The UN's Sustainable Development Goals are the roadmap for creating a more sustainable world by 2030. However, the funds available to the 195 signatory states for implementing the goals are limited. The private sector must therefore also make a contribution.
By Franziska Raff, Head Communications at LGT Capital Partners
According to experts, around $1.5 trillion is required from the private sector in order to initiate a step change toward greater sustainability. This raises the question of how investors can contribute to the implementation of the Sustainable Development Goals (SDGs) and at the same time achieve their target returns.
To make this possible, the SDGs must be «translated» into concrete investment opportunities.
Opportunities For Bond Investors
In the bond space, investors can invest according to the SDGs through green bonds and their offshoots – social, sustainable and blue bonds. This could help to further increase the popularity of these bonds. Because to date, green bonds account for only about one percent of the international bond market.
This asset class is growing quickly, however. By 2020, it is expected that green bonds totaling USD 200 billion will have been issued. Although green bonds were initially primarily issued by development banks, the range of issuers has broadened considerably. In 2018, 25 percent of these bonds were issued by government entities and government-affiliated corporations, 30 percent by financial institutions, 18 percent by companies and 9 percent by development banks. The geographic distribution of green bonds has also become more diverse in recent years.
Considerable Geographic Reach
In 2018, Europe accounted for 40 percent of global issuance, Asia Pacific for 29 percent (of which China for 19 percent) and the U.S. for 21 percent. The fact that the issuers come from 46 different countries illustrates the considerable geographic reach of this asset class.

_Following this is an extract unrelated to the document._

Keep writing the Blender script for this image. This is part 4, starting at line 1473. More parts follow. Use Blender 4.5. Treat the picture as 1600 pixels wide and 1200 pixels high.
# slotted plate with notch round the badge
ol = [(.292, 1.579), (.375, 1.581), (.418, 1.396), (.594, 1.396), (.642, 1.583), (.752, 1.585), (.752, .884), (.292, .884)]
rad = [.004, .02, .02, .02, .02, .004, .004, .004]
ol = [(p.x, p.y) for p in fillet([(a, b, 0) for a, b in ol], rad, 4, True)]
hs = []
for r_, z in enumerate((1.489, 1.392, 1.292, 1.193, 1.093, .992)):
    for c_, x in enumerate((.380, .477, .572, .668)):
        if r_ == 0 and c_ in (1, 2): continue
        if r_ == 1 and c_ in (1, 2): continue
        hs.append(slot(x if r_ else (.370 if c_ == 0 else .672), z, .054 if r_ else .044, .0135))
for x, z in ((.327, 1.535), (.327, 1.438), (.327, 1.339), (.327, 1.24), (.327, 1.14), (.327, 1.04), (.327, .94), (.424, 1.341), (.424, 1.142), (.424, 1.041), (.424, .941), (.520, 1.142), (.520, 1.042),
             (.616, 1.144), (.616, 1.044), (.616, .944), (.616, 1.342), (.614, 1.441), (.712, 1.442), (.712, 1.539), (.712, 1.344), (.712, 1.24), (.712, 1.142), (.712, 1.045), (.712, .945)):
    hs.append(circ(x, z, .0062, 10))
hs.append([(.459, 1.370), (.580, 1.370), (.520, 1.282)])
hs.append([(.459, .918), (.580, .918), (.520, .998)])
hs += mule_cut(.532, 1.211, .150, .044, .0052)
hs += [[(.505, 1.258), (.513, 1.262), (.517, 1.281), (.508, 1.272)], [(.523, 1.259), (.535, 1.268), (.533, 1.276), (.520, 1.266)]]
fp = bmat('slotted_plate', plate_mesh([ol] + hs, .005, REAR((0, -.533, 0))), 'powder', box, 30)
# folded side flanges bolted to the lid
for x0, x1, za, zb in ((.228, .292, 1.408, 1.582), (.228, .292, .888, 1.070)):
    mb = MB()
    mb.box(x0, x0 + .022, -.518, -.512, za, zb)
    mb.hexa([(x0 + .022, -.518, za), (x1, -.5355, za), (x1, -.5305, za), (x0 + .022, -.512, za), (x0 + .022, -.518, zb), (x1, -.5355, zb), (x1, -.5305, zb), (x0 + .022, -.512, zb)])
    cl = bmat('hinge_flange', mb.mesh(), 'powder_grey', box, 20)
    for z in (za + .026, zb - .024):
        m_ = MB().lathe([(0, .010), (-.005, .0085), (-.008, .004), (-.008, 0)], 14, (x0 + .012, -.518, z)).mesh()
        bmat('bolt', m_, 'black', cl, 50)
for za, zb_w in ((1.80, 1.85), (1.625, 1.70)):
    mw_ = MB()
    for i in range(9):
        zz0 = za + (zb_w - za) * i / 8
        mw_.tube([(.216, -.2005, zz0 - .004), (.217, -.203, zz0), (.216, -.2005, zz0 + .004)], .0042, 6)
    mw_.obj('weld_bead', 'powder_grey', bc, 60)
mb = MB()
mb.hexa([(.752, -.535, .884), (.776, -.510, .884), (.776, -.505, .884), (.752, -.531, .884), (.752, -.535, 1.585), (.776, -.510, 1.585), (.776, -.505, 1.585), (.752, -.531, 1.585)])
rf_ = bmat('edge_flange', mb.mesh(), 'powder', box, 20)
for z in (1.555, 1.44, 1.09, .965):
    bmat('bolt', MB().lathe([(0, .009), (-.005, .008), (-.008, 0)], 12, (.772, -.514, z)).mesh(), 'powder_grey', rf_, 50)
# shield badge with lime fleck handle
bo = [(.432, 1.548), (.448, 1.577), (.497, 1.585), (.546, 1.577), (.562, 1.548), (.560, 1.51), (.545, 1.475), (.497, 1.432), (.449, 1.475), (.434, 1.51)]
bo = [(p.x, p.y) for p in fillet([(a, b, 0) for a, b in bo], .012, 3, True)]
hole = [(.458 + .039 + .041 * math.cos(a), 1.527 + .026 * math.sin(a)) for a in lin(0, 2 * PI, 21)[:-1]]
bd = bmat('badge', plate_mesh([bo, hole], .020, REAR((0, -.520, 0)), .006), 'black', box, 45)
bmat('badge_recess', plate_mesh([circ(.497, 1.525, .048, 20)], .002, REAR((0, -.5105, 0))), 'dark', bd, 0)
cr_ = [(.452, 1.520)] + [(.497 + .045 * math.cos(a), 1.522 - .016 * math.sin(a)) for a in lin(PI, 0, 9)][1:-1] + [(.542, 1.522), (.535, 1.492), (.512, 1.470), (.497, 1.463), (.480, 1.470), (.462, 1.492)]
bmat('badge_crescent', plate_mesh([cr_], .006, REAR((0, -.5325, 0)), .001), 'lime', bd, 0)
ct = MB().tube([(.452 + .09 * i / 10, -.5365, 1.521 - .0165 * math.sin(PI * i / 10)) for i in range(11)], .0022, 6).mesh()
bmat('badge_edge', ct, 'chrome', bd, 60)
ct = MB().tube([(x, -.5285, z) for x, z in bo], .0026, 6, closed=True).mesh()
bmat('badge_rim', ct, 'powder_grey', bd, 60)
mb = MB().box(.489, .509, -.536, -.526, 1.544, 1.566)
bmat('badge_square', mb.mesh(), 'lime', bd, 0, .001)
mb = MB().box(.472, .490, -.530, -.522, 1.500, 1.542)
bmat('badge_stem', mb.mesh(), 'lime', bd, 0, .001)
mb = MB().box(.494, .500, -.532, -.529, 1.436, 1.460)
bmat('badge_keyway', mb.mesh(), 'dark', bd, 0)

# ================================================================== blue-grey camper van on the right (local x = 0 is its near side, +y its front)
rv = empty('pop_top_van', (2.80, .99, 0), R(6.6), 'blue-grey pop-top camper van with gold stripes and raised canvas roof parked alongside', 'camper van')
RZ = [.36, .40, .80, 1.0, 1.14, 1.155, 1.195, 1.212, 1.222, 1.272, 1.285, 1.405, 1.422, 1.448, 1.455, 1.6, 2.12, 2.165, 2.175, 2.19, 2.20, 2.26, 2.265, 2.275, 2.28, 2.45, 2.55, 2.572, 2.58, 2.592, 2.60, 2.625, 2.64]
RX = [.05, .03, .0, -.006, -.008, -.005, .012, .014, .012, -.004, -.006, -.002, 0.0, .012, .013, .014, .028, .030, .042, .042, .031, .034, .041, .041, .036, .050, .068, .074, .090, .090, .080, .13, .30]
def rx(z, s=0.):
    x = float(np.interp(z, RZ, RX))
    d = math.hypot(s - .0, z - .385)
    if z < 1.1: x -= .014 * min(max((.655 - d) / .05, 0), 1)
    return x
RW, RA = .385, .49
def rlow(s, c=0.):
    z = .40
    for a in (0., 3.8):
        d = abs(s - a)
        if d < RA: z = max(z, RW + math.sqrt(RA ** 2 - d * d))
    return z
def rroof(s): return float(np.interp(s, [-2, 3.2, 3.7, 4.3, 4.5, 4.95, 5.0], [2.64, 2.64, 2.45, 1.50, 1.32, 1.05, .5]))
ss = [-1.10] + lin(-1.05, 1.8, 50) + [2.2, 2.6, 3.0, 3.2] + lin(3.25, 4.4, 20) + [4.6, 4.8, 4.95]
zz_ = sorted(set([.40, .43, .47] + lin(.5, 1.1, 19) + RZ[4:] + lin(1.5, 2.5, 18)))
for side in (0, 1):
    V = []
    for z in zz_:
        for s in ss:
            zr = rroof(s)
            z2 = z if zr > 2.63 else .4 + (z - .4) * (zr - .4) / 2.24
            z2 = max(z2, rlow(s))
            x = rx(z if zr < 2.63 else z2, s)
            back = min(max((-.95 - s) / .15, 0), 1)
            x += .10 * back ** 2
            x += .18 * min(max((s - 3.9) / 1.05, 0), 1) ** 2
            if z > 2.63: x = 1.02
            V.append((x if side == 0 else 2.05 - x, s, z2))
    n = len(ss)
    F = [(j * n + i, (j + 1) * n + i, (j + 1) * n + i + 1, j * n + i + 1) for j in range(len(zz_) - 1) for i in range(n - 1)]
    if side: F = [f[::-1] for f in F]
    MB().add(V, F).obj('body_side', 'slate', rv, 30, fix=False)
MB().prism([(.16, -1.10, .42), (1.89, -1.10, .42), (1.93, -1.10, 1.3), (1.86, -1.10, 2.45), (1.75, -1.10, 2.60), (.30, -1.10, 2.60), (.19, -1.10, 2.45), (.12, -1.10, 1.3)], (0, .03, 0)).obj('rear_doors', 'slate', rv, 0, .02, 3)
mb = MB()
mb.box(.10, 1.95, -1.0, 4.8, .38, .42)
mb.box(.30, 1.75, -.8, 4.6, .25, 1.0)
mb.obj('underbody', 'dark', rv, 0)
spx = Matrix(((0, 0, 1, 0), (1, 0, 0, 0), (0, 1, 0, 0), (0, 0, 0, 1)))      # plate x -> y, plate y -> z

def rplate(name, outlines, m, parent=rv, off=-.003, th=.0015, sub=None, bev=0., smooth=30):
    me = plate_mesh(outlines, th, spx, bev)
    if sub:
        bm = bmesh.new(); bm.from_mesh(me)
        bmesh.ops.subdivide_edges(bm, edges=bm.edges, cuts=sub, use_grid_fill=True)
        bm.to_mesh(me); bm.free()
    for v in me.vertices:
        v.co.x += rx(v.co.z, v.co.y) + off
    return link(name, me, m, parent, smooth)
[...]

New entrants to the market, such as Iceland, Lebanon, and New Zealand, are also contributing to this greater reach.
These bonds are suited to support the SDGs because the capital raised is invested in a targeted manner in line with the SDGs. For green bonds, for example, the «target spectrum» ranges from renewable energy projects and buildings designed in an environmentally friendly manner through to sustainable transportation solutions and clean water.
The Recent Offshoots of Green Bonds
In the last three years, new, targeted bonds have emerged that are considered offshoots of green bonds. Social bonds, for example, can serve to finance projects such as basic infrastructure, access to health care and education or affordable housing, in the same way, that green bonds support environmental projects. In 2018, $14 billion in social bonds were issued.
In the same year, sustainable bonds reached a volume of $17 billion; these fund projects with both social and environmental objectives. So-called blue bonds, which were first introduced by the World Bank, cater to a smaller niche in the market. They finance sea and ocean-related projects that aim to benefit the environment, economy, and climate. Whether social, sustainable or blue, these bonds offer investors a large selection of projects that they can support with their sustainable investment decisions.
Achieving the SDGs Through Targeted Bonds
Thanks to the approach taken for green bonds and their offshoots, they can make a significant contribution to the achievement of the SDGs. Their trajectory to date shows that substantial funds can be raised for specific environmental goals. The better the standards of transparency and reporting become in this segment, the faster inflows are likely to increase.
Initial, larger initiatives for harmonizing and increasing transparency have already been launched. For example, the EU Action Plan for Sustainable Finance, which outlines the development of a uniform classification system (taxonomy) for economic activities that can be considered environmentally sustainable. The taxonomy will enable investors to make better-informed investment decisions with regard to the intended impacts. In addition, the new taxonomy will be harmonized with the SDGs to make it possible for investors to pursue dedicated sustainable development objectives.
Even though these types of initiatives are still in their early stages, LGT Capital Partners expects green bonds and their offshoots to take on an increasingly important role in investors’ SDG-based allocation decisions.